Correcting the record on energy: We need a balance moving forward. | Opinion

As the President of Kentucky Utilities Company and Louisville Gas and Electric Company, I fully agree with the opening words of a recent opinion piece by Senate President Robert Stivers: “Kentucky residents deserve to have their energy needs met at a reasonable cost… .” Providing safe, reliable, and low-cost service is what we do every day, and have for many years at LG&E and KU for our nearly one million electric service customers. We do it around the clock and in the most severe weather conditions, on the hottest days and the coldest nights. I could not be prouder of the hard work our people perform every hour of every day to provide the vital, reliable service our customers expect and deserve.

That is why a recent letter op-ed demands this response. First, it is simply incorrect that “Kentucky is facing an electric reliability crisis.” We have successfully relied on our generating facilities, including our natural gas units, to supply electricity on the hottest and coldest days of the year for decades. That is why the service outage resulting from Winter Storm Elliott stood out so starkly: it was a first-of-its-kind event. We have no intention of having it happen again, so we are taking all reasonable steps with our own generating facilities, as well as our natural gas pipeline service providers, to protect against having such an event reoccur.

Second, to be clear, KU and LG&E’s proposal currently before the Kentucky Public Service Commission would result in the majority of our current coal fleet continuing in service. The coal-fired units we have proposed to retire are near the end of their useful lives and would require significant additional investment to maintain reliable operation and comply with current and pending environmental requirements. Based on extensive analysis, we have shown that retiring these units and replacing their capacity with new, efficient natural gas-fired generation and solar resources would result in lower costs and reliable service for our nearly one million customers. It is a far better plan than making additional investments in aging coal units that emit far more pollutants and are more vulnerable to increasingly strict environmental requirements. In short, our proposal falls squarely in the middle of the debate between the coal industry and the environmental advocates, is the lowest cost solution when compared to any other alternative, and by 2030 results in a diversified energy mix of approximately 50% coal, 40% gas and 10% renewables that reduces carbon emissions and other pollutants in the communities we serve.
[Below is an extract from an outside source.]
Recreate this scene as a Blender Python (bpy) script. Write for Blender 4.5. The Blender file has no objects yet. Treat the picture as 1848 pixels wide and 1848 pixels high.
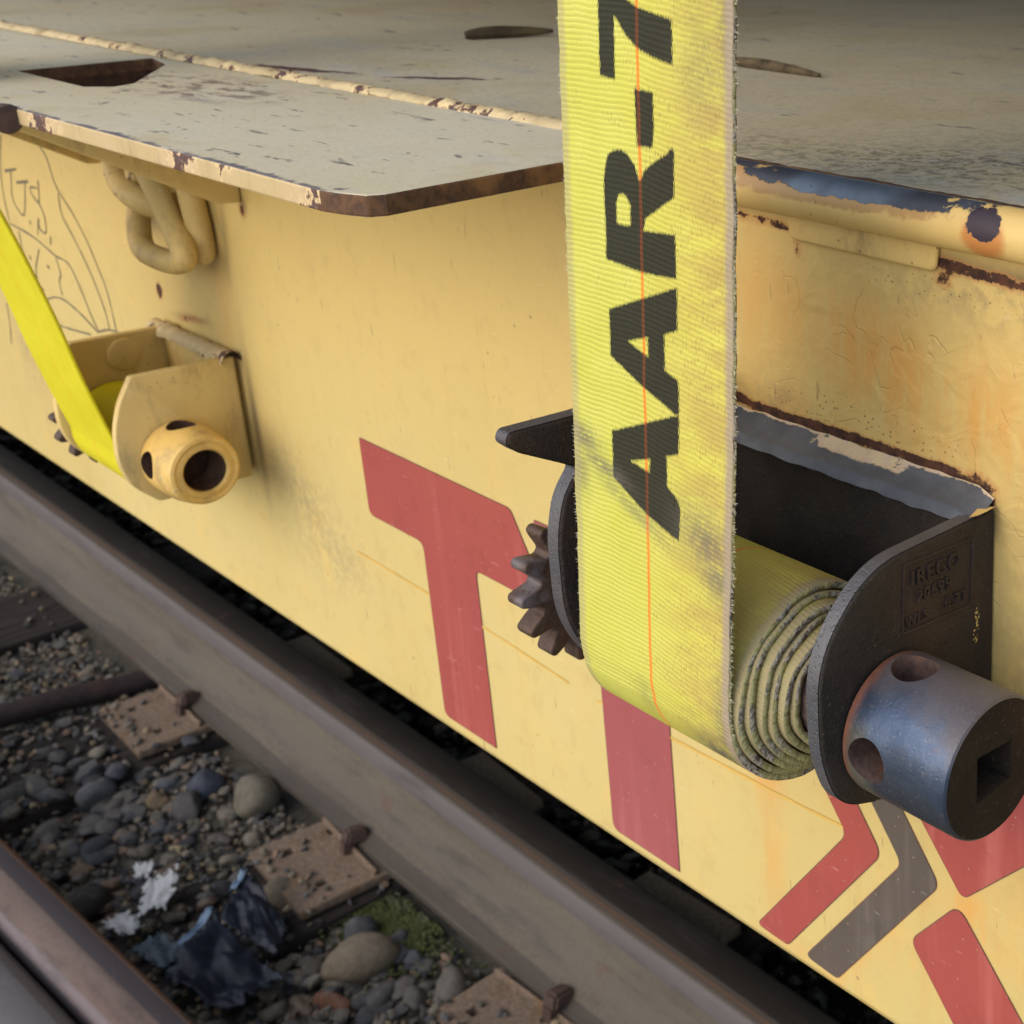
import bpy, bmesh, math, random
from mathutils.geometry import tessellate_polygon
import numpy as np
from mathutils import Vector, Matrix, noise as mnoise
R = math.radians
random.seed(7); RNG = np.random.default_rng(11)
SC = bpy.context.scene
COL = SC.collection

# ------------------------------------------------------------------ camera, sky, sun, exposure
cam = bpy.data.objects.new('camera', bpy.data.cameras.new('camera')); COL.objects.link(cam)
_r = Vector((0.7315, 0.6818, -0.0110)).normalized()
_f = Vector((-0.6421, 0.6833, -0.3475)).normalized()
_u = _r.cross(_f).normalized(); _f = _u.cross(_r).normalized()
cam.matrix_world = Matrix(((_r.x, _u.x, -_f.x, 0), (_r.y, _u.y, -_f.y, 0), (_r.z, _u.z, -_f.z, 1.367), (0, 0, 0, 1)))
cam.data.sensor_width = 36; cam.data.lens = 52.015
cam.data.shift_x = -0.3582; cam.data.shift_y = -0.0933
cam.data.clip_start = 0.02; cam.data.clip_end = 500
cam.data.dof.use_dof = True; cam.data.dof.focus_distance = 0.60; cam.data.dof.aperture_fstop = 25
SC.camera = cam

SUN_DIR = Vector((-0.14, -0.80, 0.52)).normalized()          # towards the sun
world = bpy.data.worlds.new('World'); SC.world = world; world.use_nodes = True
wn = world.node_tree.nodes; wn.clear()
wo = wn.new('ShaderNodeOutputWorld'); wb = wn.new('ShaderNodeBackground'); sk = wn.new('ShaderNodeTexSky')
sk.sky_type = 'NISHITA'; sk.sun_disc = False
sk.sun_elevation = math.asin(SUN_DIR.z); sk.sun_rotation = math.atan2(SUN_DIR.x, SUN_DIR.y)
sk.air_density = 1.0; sk.dust_density = 2.1; sk.ozone_density = 1.0
wb.inputs['Strength'].default_value = 0.15
world.node_tree.links.new(sk.outputs[0], wb.inputs['Color']); world.node_tree.links.new(wb.outputs[0], wo.inputs['Surface'])
sl = bpy.data.lights.new('sun', 'SUN'); sl.energy = 1.15; sl.angle = R(125); sl.color = (1.0, 0.955, 0.90)
so = bpy.data.objects.new('sun', sl); COL.objects.link(so); so.location = (-4, -5, 6)
so.rotation_euler = SUN_DIR.to_track_quat('Z', 'Y').to_euler()
SC.view_settings.view_transform = 'Standard'; SC.view_settings.look = 'None'
SC.view_settings.exposure = 0.46; SC.view_settings.gamma = 1.0; SC.view_settings.use_curve_mapping = False
SC.cycles.use_denoising = True
SC.cycles.max_bounces = 8

# ------------------------------------------------------------------ node helper
class NT:
    def __init__(s, name):
        s.m = bpy.data.materials.new(name); s.m.use_nodes = True
        s.t = s.m.node_tree; s.t.nodes.clear()
        s.out = s.t.nodes.new('ShaderNodeOutputMaterial'); s.b = s.t.nodes.new('ShaderNodeBsdfPrincipled')
        s.t.links.new(s.b.outputs[0], s.out.inputs[0]); s._c = None
    def n(s, typ, **kw):
        x = s.t.nodes.new(typ)
        for k, v in kw.items(): setattr(x, k, v)
        return x
    def put(s, inp, v):
        if isinstance(v, bpy.types.NodeSocket): s.t.links.new(v, inp)
        elif isinstance(v, (tuple, list)):
            n_ = len(inp.default_value) if hasattr(inp.default_value, '__len__') else 1
            inp.default_value = tuple(v) + (1,) * (n_ - len(v))
        else: inp.default_value = v
    def obj(s):
        if s._c is None: s._c = s.n('ShaderNodeTexCoord')
        return s._c.outputs['Object']
    def uv(s):
        if s._c is None: s._c = s.n('ShaderNodeTexCoord')
        return s._c.outputs['UV']
    def map(s, v, scale=(1, 1, 1), loc=(0, 0, 0), rot=(0, 0, 0)):
        x = s.n('ShaderNodeMapping'); s.put(x.inputs['Vector'], v)
        x.inputs['Scale'].default_value = scale; x.inputs['Location'].default_value = loc; x.inputs['Rotation'].default_value = rot
        return x.outputs[0]
    def noise(s, v, scale=5, detail=4, rough=.55, dist=0, out='Fac'):
        x = s.n('ShaderNodeTexNoise'); s.put(x.inputs['Vector'], v)
        x.inputs['Scale'].default_value = scale; x.inputs['Detail'].default_value = detail
        x.inputs['Roughness'].default_value = rough; x.inputs['Distortion'].default_value = dist
        return x.outputs[out]
    def voro(s, v, scale=5, feature='F1', out='Distance', rnd=1.0):
        x = s.n('ShaderNodeTexVoronoi', feature=feature); s.put(x.inputs['Vector'], v)
        x.inputs['Scale'].default_value = scale; x.inputs['Randomness'].default_value = rnd
        return x.outputs[out]
    def math(s, op, a, b=0.0, c=0.0, clamp=False):
        x = s.n('ShaderNodeMath', operation=op, use_clamp=clamp)
        s.put(x.inputs[0], a); s.put(x.inputs[1], b)
        if op in ('MULTIPLY_ADD', 'SMOOTH_MIN', 'SMOOTH_MAX', 'COMPARE'): s.put(x.inputs[2], c)
        return x.outputs[0]
    def ramp(s, v, a, b, lo=0.0, hi=1.0):
        x = s.n('ShaderNodeMapRange'); x.clamp = True; x.interpolation_type = 'SMOOTHSTEP'
        s.put(x.inputs['Value'], v); s.put(x.inputs['From Min'], a); s.put(x.inputs['From Max'], b)
        s.put(x.inputs['To Min'], lo); s.put(x.inputs['To Max'], hi)
        return x.outputs[0]
    def mix(s, f, a, b, mode='MIX'):
        x = s.n('ShaderNodeMix', data_type='RGBA', blend_type=mode); x.clamp_factor = True
        s.put(x.inputs[0], f); s.put(x.inputs[6], a); s.put(x.inputs[7], b)
        return x.outputs[2]
    def attr(s, name, out='Fac'):
        x = s.n('ShaderNodeAttribute', attribute_name=name); return x.outputs[out]
    def sep(s, v):
        x = s.n('ShaderNodeSeparateXYZ'); s.put(x.inputs[0], v); return x.outputs
    def comb(s, x_, y_, z_):
        x = s.n('ShaderNodeCombineXYZ'); s.put(x.inputs[0], x_); s.put(x.inputs[1], y_); s.put(x.inputs[2], z_); return x.outputs[0]
    def bump(s, h, strength=.3, dist=.001, normal=None):
        x = s.n('ShaderNodeBump'); s.put(x.inputs['Height'], h)
        x.inputs['Strength'].default_value = strength; x.inputs['Distance'].default_value = dist
        if normal is not None: s.put(x.inputs['Normal'], normal)
        return x.outputs[0]
    def fin(s, col=None, rough=None, metal=None, normal=None, spec=None):
        for k, v in (('Base Color', col), ('Roughness', rough), ('Metallic', metal), ('Normal', normal), ('Specular IOR Level', spec)):
            if v is not None: s.put(s.b.inputs[k], v)
        return s.m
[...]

Third, we agree that the transition from fossil fuel-fired generation to renewable generation or any other generating technology will take time. Our proposal reflects that view. It includes a broad array of voluntary demand-side management programs to promote energy efficiency and investments in solar facilities and a battery energy storage system, but it emphatically does not make our ability to reliably serve customers contingent upon the success of those programs and facilities. Rather, we believe these investments will help reduce total costs and improve reliability over time. They are an important first step toward a cleaner grid, consistent with affordable and reliable service while we continue to use our remaining coal fleet when economic to do so.

Fourth, the reality of KU and LG&E’s proposal is that certain parties oppose it because they are against retiring any coal units at all. Others oppose our proposal because it wouldn’t replace retiring coal units with renewable energy alone. The fact is that the only “pressure” we are under is to ensure we serve our customers reliably and affordably. And some of Kentucky’s largest commercial and industrial customers, which collectively employ tens of thousands of Kentuckians and depend on reliable, low-cost electric service, largely support the Companies’ proposals, particularly the new proposed gas-fired units. It would not be in these vital Kentucky employers’ interest to advance an “electric reliability crisis” or needlessly increase the cost of service.

In conclusion, some of our oldest coal plants need to be retired. As Kentucky’s Abraham Lincoln observed, “You cannot escape the responsibility of tomorrow by evading it today.” Kentuckians certainly do “deserve to have their energy needs met at a reasonable cost.” That is precisely what KU and LG&E have done for more than a century, and it is what our proposal before the Kentucky Public Service Commission would allow us to keep doing. Meet us in the middle.

John Crockett is the president of KU Energy and LG&E.